EXERCISE AIM – Reproduce verbatim the final portion of the material below, from the line containing "1, 0.8, 0.3)" through its last line, and nothing else.

+++++

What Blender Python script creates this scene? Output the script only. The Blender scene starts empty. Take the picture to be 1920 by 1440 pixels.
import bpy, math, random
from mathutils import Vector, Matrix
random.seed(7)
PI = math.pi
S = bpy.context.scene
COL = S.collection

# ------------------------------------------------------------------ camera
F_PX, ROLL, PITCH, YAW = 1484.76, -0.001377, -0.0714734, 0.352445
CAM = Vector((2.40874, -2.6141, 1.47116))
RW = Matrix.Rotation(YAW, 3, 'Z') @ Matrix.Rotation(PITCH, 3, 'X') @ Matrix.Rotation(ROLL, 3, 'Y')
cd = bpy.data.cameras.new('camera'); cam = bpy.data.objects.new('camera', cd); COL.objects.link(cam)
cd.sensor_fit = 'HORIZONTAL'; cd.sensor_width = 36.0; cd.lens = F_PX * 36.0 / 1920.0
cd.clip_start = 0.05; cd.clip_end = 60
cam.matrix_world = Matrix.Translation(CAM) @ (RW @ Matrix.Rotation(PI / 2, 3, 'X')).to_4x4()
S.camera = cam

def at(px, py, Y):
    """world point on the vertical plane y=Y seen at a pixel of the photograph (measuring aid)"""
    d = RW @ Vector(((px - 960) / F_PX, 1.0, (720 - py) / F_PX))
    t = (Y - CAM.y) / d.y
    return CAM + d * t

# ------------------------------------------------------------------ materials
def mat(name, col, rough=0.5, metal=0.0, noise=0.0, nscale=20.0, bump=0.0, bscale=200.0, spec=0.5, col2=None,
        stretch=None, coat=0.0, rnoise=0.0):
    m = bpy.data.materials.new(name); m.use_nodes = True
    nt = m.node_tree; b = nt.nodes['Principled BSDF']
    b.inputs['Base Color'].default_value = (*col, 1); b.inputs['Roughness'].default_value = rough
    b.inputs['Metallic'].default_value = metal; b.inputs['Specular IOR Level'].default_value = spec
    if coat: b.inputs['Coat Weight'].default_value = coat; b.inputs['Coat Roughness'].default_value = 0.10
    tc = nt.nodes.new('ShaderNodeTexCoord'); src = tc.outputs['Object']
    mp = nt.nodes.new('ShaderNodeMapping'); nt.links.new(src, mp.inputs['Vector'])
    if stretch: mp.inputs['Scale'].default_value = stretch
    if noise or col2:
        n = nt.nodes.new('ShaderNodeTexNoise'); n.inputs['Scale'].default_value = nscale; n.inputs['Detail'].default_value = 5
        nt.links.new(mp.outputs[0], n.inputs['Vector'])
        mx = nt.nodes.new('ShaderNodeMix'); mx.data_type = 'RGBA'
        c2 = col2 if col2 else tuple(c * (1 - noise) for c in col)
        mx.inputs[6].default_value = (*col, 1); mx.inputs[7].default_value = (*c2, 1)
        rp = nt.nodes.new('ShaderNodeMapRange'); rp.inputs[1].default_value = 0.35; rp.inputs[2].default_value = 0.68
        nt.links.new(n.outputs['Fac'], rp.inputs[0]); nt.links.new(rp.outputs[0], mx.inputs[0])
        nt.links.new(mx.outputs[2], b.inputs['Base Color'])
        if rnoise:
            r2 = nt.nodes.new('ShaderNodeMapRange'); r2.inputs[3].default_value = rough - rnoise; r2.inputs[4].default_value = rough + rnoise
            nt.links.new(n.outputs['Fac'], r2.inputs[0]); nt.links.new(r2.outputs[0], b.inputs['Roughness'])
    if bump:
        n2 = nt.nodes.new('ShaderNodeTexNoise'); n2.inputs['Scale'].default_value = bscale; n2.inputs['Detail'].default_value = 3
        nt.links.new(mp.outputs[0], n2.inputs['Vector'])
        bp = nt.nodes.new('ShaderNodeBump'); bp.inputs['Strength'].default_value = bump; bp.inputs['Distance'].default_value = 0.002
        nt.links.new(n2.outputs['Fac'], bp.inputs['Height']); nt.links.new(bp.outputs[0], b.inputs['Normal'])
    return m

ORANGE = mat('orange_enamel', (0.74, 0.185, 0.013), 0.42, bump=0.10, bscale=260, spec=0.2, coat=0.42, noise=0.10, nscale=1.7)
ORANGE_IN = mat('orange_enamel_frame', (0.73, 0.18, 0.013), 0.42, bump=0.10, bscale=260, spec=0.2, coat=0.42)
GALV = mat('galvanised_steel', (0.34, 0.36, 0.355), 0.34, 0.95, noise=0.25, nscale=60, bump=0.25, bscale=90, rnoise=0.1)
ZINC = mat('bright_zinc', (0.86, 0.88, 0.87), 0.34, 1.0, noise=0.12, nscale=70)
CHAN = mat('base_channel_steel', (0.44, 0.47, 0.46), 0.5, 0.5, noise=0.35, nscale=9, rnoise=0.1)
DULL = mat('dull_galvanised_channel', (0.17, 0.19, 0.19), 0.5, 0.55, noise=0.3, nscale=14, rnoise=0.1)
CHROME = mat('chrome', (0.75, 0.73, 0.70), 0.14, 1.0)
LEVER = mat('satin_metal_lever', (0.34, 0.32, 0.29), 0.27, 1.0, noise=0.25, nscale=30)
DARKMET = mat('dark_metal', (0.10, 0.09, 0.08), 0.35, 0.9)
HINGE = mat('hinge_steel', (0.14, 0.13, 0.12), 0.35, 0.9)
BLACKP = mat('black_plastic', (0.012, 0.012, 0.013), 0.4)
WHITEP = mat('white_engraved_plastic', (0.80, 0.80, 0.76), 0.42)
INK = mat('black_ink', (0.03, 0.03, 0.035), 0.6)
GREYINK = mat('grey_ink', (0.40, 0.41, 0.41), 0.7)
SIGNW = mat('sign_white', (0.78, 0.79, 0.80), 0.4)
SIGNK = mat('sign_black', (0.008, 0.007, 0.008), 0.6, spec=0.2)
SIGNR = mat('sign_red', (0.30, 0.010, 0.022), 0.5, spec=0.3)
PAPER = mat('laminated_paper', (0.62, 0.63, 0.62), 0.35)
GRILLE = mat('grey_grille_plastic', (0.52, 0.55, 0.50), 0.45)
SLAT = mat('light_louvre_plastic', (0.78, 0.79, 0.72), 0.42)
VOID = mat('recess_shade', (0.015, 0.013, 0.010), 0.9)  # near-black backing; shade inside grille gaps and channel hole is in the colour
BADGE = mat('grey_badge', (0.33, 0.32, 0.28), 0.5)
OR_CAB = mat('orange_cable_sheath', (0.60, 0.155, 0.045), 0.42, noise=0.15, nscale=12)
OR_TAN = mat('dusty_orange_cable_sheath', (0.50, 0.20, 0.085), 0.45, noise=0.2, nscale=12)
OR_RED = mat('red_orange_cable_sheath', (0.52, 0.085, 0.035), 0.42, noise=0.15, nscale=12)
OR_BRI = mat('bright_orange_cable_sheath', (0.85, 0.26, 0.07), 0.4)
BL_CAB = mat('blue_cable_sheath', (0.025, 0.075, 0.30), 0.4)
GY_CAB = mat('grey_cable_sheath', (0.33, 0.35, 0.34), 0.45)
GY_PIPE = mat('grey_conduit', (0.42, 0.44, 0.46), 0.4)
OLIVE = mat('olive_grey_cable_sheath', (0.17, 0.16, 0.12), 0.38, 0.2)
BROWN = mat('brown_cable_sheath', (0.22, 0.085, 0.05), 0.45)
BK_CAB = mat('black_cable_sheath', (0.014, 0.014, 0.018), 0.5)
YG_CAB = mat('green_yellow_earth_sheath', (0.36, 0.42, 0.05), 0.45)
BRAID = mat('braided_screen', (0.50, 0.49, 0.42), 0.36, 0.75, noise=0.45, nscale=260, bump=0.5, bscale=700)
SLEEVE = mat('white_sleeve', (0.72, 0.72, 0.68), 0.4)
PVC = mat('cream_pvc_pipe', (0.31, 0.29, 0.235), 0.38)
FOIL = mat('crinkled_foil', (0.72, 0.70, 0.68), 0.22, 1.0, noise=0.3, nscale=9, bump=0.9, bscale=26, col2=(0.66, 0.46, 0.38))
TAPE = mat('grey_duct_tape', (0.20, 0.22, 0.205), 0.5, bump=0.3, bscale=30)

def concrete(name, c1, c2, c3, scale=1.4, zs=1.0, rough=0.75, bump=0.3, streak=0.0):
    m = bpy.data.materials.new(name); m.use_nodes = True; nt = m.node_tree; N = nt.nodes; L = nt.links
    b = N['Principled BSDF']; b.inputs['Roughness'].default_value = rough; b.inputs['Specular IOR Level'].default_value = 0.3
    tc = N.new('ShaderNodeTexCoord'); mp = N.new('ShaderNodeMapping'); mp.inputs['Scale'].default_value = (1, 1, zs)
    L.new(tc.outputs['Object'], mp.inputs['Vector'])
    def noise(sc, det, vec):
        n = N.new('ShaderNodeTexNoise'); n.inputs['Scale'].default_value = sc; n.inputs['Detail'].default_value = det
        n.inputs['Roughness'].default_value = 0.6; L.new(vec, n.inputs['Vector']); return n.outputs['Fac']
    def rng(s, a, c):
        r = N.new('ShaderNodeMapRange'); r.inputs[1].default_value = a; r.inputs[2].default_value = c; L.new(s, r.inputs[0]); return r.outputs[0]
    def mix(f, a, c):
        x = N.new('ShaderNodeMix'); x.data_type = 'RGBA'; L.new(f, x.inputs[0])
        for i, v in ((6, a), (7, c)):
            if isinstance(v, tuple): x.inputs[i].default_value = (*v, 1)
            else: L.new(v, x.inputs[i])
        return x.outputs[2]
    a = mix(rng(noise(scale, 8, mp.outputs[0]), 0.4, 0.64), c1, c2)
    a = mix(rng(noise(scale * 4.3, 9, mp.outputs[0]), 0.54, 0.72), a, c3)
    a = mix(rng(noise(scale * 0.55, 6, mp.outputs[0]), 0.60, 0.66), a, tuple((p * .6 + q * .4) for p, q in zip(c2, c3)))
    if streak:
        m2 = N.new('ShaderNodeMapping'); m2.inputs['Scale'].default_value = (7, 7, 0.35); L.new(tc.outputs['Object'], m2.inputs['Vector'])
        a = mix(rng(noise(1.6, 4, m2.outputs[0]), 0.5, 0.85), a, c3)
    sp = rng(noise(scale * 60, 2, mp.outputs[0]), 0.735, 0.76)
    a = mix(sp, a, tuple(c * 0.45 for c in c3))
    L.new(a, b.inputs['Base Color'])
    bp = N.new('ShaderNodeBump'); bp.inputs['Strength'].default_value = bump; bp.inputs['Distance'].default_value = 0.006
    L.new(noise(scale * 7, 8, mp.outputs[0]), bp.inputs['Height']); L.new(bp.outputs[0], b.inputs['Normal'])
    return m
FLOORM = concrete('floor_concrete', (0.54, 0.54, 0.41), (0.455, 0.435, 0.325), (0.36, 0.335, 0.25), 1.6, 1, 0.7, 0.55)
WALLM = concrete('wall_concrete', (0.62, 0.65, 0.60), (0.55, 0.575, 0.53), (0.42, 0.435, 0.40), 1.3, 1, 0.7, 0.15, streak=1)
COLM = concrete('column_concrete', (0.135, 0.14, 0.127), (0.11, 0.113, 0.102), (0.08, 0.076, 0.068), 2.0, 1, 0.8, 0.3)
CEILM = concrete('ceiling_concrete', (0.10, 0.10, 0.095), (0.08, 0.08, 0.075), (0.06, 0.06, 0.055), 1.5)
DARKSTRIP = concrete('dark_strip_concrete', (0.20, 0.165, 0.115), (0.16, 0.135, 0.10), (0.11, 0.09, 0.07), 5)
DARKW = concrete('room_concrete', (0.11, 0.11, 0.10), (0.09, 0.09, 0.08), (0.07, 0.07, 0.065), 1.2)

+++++

PROBLEM SOLUTION –
COLM = concrete('column_concrete', (0.135, 0.14, 0.127), (0.11, 0.113, 0.102), (0.08, 0.076, 0.068), 2.0, 1, 0.8, 0.3)
CEILM = concrete('ceiling_concrete', (0.10, 0.10, 0.095), (0.08, 0.08, 0.075), (0.06, 0.06, 0.055), 1.5)
DARKSTRIP = concrete('dark_strip_concrete', (0.20, 0.165, 0.115), (0.16, 0.135, 0.10), (0.11, 0.09, 0.07), 5)
DARKW = concrete('room_concrete', (0.11, 0.11, 0.10), (0.09, 0.09, 0.08), (0.07, 0.07, 0.065), 1.2)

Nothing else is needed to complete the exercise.